The input –

================

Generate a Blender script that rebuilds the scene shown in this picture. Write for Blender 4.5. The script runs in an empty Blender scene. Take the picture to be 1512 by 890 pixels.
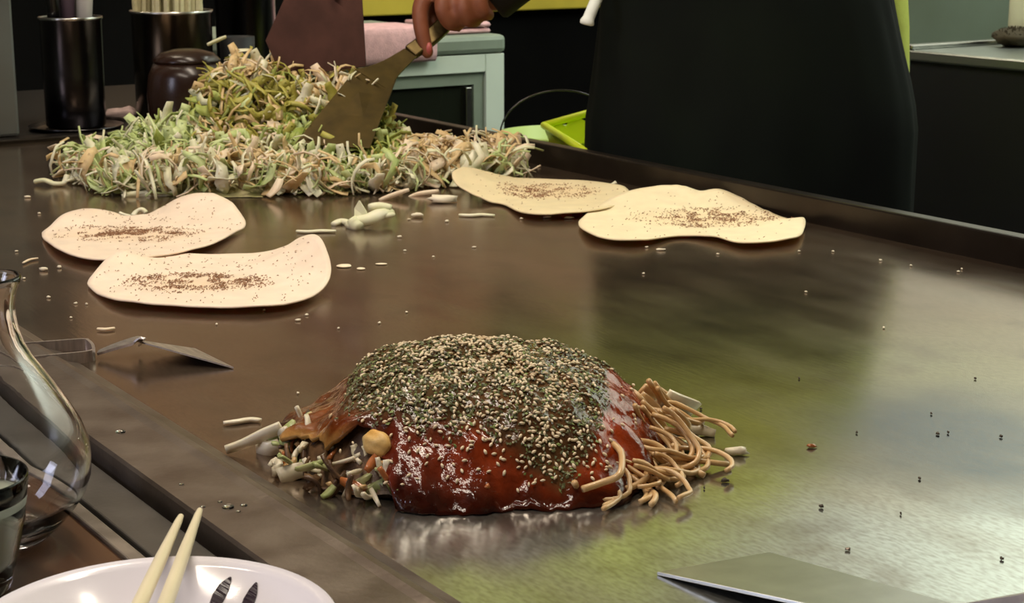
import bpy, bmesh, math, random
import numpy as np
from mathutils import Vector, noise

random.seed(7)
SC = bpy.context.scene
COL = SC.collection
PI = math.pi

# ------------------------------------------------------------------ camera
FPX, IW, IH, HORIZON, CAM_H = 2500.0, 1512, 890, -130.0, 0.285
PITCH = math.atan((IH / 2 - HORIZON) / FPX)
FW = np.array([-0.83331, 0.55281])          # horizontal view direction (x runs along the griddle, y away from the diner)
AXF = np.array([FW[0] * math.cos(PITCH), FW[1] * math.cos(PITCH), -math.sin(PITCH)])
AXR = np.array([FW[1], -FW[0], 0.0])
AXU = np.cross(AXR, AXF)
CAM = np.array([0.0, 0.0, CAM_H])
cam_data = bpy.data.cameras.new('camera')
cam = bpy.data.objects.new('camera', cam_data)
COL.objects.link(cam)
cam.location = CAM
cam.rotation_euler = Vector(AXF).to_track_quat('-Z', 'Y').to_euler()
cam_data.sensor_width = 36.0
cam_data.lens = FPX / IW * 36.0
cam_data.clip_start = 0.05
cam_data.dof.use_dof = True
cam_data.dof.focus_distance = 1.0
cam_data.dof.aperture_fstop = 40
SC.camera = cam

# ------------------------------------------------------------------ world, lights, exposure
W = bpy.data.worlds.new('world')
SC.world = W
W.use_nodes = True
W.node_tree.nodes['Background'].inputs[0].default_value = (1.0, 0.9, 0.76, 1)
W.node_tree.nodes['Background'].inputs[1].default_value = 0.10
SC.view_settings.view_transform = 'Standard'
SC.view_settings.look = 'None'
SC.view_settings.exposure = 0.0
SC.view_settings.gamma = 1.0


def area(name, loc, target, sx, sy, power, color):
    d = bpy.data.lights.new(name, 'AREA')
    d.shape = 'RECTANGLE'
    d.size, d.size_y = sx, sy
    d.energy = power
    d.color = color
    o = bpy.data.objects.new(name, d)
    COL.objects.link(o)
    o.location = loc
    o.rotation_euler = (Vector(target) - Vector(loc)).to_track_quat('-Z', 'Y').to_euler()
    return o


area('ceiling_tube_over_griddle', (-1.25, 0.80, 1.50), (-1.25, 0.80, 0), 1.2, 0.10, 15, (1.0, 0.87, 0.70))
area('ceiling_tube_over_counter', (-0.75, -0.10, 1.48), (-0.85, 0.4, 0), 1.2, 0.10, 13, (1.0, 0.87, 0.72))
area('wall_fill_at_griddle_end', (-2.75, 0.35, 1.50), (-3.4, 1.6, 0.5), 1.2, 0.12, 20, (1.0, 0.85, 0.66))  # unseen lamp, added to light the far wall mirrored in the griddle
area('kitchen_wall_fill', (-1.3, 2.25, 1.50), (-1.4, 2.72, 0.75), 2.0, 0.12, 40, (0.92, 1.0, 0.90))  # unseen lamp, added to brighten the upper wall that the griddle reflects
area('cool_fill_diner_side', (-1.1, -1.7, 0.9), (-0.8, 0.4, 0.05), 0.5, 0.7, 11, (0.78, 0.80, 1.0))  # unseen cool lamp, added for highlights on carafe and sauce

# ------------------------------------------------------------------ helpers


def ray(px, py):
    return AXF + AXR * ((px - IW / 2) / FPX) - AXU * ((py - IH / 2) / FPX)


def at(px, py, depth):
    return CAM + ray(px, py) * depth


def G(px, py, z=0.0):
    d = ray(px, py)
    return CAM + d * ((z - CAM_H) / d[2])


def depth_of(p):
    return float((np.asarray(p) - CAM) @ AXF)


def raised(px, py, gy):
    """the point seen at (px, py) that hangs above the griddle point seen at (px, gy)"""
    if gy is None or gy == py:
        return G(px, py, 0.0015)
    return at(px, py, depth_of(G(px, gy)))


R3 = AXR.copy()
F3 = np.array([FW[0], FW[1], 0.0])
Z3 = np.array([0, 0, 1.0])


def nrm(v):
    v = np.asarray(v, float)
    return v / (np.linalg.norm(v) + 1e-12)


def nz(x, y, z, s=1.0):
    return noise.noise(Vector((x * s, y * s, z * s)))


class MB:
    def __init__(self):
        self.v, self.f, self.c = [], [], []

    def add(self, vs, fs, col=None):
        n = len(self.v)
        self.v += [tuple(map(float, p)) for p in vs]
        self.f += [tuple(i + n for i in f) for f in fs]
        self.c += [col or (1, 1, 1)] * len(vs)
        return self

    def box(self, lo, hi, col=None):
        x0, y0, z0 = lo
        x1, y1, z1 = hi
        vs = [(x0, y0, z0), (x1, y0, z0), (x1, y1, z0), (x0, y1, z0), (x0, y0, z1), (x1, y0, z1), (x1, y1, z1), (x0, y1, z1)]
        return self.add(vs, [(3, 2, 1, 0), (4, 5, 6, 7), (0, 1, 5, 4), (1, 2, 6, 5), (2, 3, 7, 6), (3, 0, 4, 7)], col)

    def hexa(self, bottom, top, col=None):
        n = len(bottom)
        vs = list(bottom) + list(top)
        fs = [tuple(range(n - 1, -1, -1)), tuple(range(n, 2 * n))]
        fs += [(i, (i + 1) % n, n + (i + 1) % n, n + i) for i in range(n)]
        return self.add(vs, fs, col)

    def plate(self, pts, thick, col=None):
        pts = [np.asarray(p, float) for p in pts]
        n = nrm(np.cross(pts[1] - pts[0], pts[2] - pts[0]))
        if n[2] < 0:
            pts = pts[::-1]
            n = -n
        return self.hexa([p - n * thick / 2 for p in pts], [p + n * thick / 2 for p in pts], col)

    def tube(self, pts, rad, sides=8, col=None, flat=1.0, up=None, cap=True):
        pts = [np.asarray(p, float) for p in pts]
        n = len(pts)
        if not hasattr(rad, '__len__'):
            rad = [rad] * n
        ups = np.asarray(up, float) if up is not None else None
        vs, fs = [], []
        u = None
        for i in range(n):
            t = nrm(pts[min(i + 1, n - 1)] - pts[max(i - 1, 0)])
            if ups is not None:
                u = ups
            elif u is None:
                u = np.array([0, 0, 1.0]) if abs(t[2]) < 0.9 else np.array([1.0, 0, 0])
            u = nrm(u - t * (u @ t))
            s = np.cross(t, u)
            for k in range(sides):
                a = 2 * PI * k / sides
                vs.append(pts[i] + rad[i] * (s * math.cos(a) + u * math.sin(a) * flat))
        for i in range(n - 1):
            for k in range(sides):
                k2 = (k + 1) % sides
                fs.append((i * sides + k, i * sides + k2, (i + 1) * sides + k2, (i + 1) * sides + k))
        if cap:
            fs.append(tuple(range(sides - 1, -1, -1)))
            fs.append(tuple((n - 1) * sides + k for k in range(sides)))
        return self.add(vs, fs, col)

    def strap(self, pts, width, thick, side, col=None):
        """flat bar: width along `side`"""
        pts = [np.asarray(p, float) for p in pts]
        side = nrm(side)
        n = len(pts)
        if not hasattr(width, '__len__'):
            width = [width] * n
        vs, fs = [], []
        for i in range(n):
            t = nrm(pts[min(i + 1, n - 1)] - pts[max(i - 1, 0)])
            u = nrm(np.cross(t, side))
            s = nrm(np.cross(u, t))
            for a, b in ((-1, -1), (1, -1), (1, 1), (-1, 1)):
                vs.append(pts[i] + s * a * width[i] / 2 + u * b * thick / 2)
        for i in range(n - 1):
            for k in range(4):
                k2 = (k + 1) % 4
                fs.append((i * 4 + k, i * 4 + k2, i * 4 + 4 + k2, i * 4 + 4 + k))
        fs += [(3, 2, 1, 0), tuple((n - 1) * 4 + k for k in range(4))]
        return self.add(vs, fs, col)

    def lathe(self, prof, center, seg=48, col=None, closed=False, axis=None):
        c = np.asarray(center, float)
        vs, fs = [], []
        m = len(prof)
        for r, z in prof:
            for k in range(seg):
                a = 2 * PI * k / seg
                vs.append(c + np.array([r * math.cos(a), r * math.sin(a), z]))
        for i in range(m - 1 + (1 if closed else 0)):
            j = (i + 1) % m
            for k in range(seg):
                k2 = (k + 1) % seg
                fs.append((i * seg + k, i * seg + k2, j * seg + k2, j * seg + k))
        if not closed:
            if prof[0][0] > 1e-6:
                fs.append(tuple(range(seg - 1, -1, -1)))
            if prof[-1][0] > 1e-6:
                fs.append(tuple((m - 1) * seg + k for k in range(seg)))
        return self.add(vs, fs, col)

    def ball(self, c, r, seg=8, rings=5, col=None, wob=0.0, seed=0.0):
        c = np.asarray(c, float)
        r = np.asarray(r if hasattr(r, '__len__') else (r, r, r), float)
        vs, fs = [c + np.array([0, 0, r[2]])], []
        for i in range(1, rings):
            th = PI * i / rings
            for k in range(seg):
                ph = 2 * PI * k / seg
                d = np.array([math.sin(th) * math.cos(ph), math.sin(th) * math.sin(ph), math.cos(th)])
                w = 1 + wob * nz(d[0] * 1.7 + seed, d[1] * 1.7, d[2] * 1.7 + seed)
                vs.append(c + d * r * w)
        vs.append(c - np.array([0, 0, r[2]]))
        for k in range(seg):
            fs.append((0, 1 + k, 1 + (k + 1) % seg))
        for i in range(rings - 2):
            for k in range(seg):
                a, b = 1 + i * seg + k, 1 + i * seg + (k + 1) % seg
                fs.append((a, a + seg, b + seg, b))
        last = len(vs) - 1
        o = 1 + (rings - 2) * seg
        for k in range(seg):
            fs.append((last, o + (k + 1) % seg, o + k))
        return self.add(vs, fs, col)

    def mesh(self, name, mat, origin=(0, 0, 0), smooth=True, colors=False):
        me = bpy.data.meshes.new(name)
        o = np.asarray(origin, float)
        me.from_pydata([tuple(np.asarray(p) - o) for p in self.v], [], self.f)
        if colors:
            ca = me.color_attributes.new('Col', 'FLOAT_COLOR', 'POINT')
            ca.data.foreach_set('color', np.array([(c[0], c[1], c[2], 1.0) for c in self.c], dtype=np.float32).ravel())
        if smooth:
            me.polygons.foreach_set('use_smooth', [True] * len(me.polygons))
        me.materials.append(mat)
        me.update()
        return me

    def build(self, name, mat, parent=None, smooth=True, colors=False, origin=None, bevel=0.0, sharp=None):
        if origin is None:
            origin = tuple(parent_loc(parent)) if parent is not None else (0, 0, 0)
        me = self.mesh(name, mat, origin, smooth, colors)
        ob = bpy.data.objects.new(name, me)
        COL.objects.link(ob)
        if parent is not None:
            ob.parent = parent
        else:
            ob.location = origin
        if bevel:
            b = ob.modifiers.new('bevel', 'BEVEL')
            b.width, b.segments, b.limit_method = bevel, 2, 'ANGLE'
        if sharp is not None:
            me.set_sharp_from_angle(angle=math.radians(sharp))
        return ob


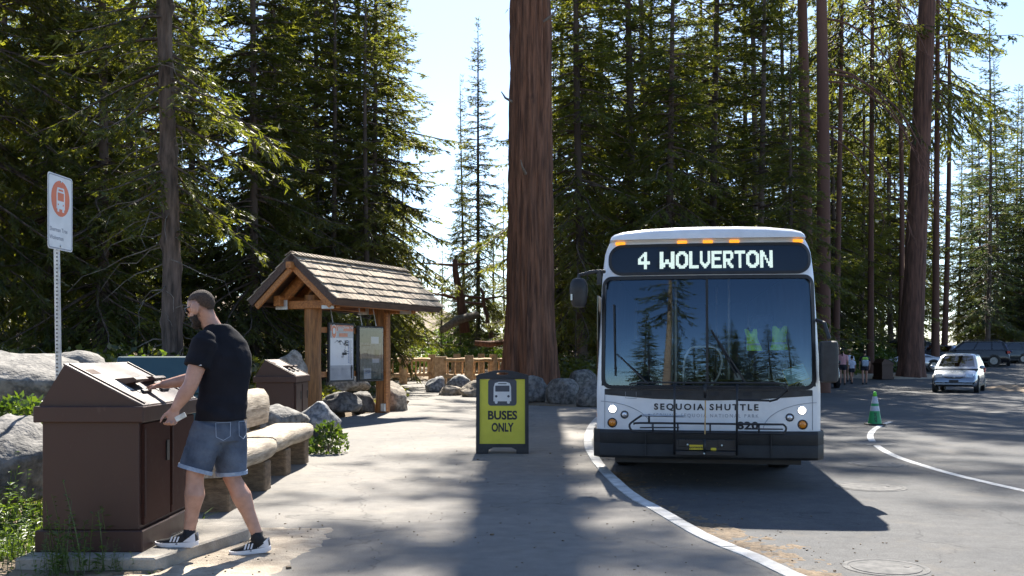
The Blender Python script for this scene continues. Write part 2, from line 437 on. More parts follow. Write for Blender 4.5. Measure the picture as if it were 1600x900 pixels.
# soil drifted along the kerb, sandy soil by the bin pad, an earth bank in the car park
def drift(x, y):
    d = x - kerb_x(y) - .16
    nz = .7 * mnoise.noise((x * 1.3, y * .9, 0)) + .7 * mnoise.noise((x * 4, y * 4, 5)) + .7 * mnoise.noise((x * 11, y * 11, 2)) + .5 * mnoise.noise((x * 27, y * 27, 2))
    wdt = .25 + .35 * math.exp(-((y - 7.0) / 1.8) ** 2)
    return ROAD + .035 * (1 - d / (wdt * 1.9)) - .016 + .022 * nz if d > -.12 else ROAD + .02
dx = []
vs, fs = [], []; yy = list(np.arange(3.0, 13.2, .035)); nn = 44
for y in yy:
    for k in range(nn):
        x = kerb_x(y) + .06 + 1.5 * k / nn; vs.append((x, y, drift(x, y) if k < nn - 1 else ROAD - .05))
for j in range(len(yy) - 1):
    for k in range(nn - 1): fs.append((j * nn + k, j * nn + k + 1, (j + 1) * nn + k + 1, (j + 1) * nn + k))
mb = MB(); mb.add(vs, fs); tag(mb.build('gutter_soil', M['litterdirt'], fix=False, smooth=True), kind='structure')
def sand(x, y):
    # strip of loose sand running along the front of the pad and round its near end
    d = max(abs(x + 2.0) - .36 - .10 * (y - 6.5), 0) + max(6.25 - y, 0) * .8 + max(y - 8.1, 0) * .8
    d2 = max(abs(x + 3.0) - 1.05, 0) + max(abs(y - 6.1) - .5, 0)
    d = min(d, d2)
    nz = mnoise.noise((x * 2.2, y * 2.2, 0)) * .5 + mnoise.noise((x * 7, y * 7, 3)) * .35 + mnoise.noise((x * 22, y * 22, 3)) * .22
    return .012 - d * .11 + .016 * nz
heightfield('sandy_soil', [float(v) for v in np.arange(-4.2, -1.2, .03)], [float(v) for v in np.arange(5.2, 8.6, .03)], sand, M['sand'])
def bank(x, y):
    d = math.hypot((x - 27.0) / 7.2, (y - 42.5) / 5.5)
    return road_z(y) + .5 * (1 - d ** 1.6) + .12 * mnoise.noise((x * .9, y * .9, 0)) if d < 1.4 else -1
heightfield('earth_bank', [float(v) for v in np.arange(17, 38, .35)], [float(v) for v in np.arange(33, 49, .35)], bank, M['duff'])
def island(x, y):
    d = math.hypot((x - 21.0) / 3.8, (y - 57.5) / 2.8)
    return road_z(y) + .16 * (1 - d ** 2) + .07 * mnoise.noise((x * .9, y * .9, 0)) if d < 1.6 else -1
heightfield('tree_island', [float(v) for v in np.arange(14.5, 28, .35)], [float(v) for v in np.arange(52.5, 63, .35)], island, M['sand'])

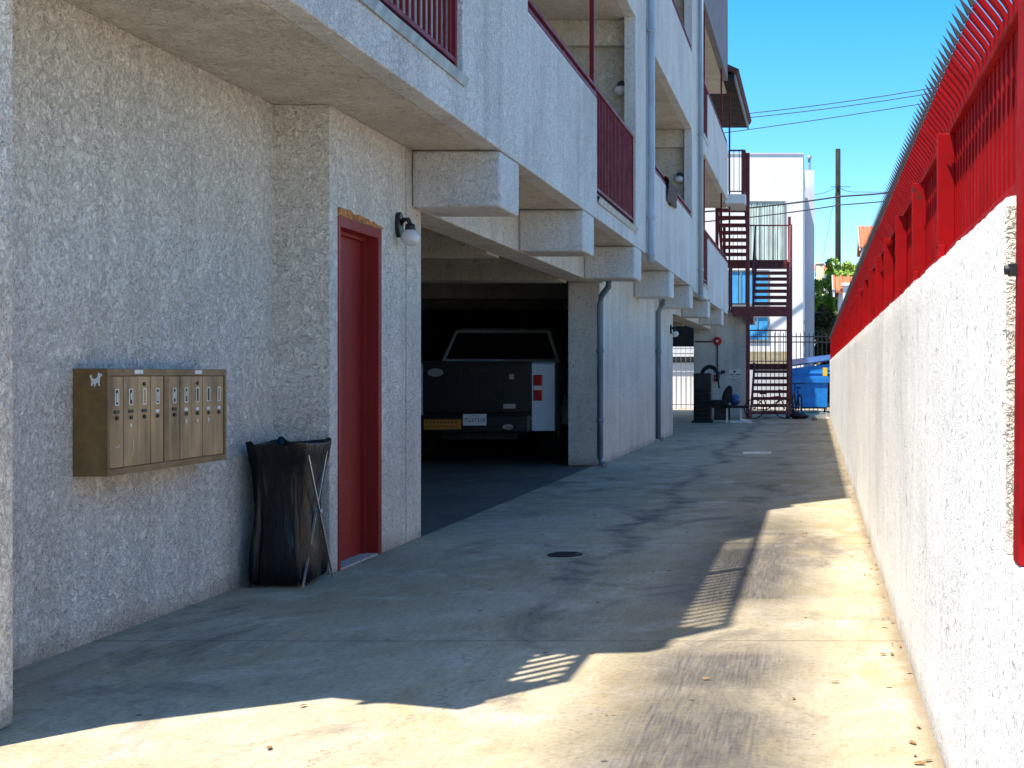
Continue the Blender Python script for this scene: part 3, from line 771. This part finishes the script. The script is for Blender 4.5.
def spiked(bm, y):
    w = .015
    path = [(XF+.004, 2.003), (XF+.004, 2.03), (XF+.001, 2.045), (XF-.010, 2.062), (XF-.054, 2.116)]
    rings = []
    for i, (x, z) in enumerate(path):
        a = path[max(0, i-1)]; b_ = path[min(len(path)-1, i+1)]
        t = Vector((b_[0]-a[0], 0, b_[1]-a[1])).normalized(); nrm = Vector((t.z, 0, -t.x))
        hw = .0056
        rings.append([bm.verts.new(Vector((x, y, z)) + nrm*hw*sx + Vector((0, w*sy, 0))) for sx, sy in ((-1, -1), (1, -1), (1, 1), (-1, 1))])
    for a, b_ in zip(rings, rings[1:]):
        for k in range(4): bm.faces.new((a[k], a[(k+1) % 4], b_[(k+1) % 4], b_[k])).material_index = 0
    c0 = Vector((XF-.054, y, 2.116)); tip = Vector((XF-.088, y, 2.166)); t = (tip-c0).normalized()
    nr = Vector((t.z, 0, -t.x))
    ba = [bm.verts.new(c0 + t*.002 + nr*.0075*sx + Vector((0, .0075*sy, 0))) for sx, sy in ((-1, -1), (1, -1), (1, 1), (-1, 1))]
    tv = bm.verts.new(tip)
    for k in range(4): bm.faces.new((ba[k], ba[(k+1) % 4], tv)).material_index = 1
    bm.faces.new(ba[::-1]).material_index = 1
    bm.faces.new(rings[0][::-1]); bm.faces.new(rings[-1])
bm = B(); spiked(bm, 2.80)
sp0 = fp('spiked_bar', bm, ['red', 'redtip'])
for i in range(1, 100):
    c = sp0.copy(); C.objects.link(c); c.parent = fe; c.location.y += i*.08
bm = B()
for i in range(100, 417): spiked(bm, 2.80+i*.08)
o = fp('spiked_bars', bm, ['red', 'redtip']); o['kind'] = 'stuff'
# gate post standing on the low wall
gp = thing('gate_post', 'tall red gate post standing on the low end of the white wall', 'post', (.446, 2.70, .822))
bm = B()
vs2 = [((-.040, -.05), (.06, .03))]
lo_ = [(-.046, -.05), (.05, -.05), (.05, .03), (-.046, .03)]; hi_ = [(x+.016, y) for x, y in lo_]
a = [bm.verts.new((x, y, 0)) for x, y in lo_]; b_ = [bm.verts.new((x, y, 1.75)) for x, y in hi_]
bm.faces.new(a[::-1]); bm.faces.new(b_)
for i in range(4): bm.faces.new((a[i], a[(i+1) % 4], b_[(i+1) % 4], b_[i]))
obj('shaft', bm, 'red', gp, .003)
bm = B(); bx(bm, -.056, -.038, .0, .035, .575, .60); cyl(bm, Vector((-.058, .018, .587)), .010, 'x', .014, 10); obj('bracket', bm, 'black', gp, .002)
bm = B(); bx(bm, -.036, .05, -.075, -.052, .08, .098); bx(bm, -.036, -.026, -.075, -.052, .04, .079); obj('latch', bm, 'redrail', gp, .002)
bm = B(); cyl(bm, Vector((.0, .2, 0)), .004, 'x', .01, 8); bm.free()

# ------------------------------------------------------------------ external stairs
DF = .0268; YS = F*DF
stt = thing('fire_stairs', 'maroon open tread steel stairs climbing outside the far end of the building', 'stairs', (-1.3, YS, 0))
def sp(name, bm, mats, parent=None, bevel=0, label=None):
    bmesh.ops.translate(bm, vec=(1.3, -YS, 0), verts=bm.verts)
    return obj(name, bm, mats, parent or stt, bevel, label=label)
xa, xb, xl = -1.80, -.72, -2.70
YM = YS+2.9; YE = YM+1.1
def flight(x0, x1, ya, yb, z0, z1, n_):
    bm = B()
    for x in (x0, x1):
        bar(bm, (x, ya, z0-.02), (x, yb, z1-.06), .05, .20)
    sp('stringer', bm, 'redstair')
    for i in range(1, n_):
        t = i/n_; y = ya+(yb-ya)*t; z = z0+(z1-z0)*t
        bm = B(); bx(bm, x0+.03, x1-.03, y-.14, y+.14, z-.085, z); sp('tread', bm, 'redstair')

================

What is being asked – Up to and including the line containing "from mathutils import Vector, noise", repeat every line from the start of the data, but none of the pictures.

Written response –
Generate a Blender script that rebuilds the scene shown in this picture. Write for Blender 4.5. The script runs in an empty Blender scene. Take the picture to be 1512 by 890 pixels.
import bpy, bmesh, math, random
import numpy as np
from mathutils import Vector, noise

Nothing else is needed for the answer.